Thursday, August 11, 2016

Edge of Winter: Estranged Fathers and Sons

You can practically hear a Hollywood casting director describe Elliot Baker as a Trump voter (turns out he is played by a Swede, but that makes him even more white). Baker has been laid off from the timber mill, emasculated by his ex-wife, and alienated from his weakling sons. He is definitely a gun owner too. However, director Rob Connolly and his co-screenwriter Kyle Mann are clearly torn whether they should demonize or empathize with Baker, so they constantly split the difference in Edge of Winter (trailer here), which opens tomorrow in New York.

While Baker’s ex-wife and her nauseatingly responsible second husband are off on a cruise, his sons, the teenaged Bradley and the ten-ish Caleb will stay with the unemployed old man. Of course, Baker’s quick temper almost immediately shows itself, despite his cringey trying too hard. The discovery of his hunting rifle leads to an impromptu trip into the mountains to do some shooting, once the father finishes his conniption fit.

Naturally a perverse set of circumstances conspires to trap the ill-prepared Baker clan in the woods. In retrospect, it was also probably a bad idea to let slip their stepfather’s plans to relocate the family to London. It definitely rattles him, but when two scruffy French-Canadian hunters barge into their cabin shelter, it sets off Baker’s darkest paternal instincts.

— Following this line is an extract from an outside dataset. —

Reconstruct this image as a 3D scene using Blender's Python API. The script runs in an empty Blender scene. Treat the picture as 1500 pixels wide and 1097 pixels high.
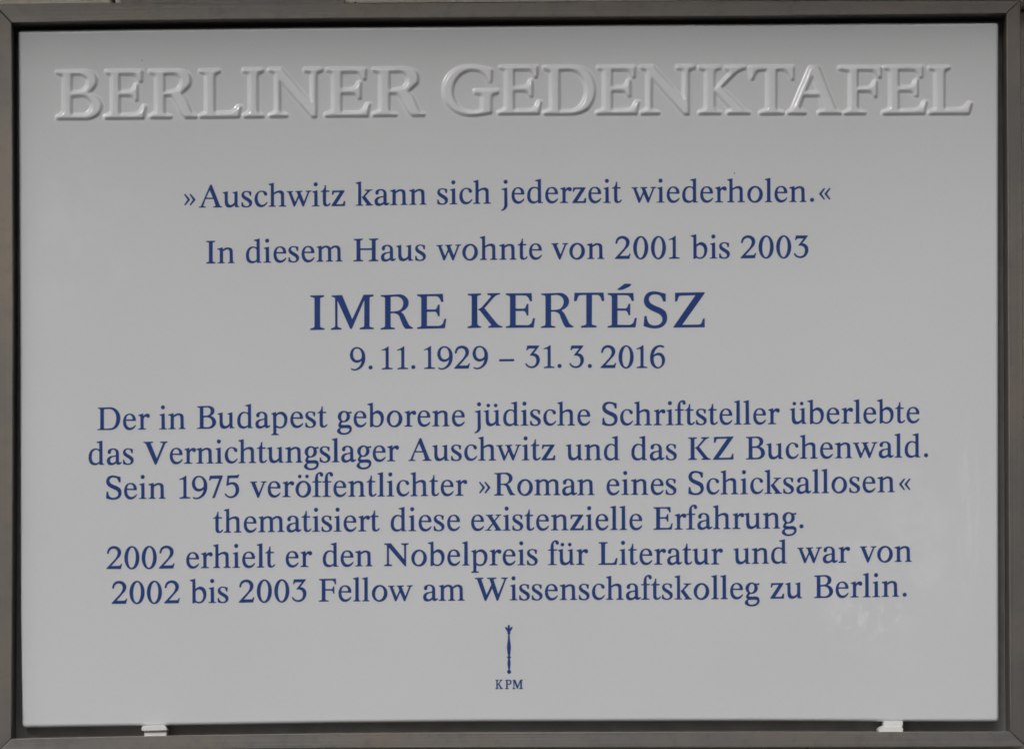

Yet, what that all means is still mostly up to your interpretation. Baker either shares a kinship with Michael Douglas in Falling Down or Jack Nicholson in The Shining. Connolly can’t seem to decide. Joel Kinnaman’s halting performance is equally ambivalent, but the sulky, stoop-shouldered Swede is a compelling picture of wounded masculinity. Frankly, we really do not understand Kinnaman’s appeal but his beaten-and-battered twitchiness is not out of place in this half-pregnant film. In fact, Tom Holland and Percy Hynes White are so eye-rollingly entitled and hopelessly white bread as Bradley and Caleb Baker, respectively, it sort of manipulates us into sympathizing with the wildly problematic father. They too earn our scorn for so callously pushing their father away, yet who can blame them?

Ambiguity can be an eerily effective on-screen strategy, but in this case, it just feels like we are constantly waiting for the film to make up its mind. One thing is clear. Nature is a dangerous, back-stabbing place. Connolly and Mann clearly imply the world would be a much safer place if we commenced a massive deforestation campaign. It would have the extra added benefit of providing dignified work for the marginalized Elliot Bakers of the world. Be that as it may, Edge of Winter is a frustrating odd duck of a film that is hard to recommend to any readily identifiable audience when it opens tomorrow (8/12) in New York, at the Cinema Village.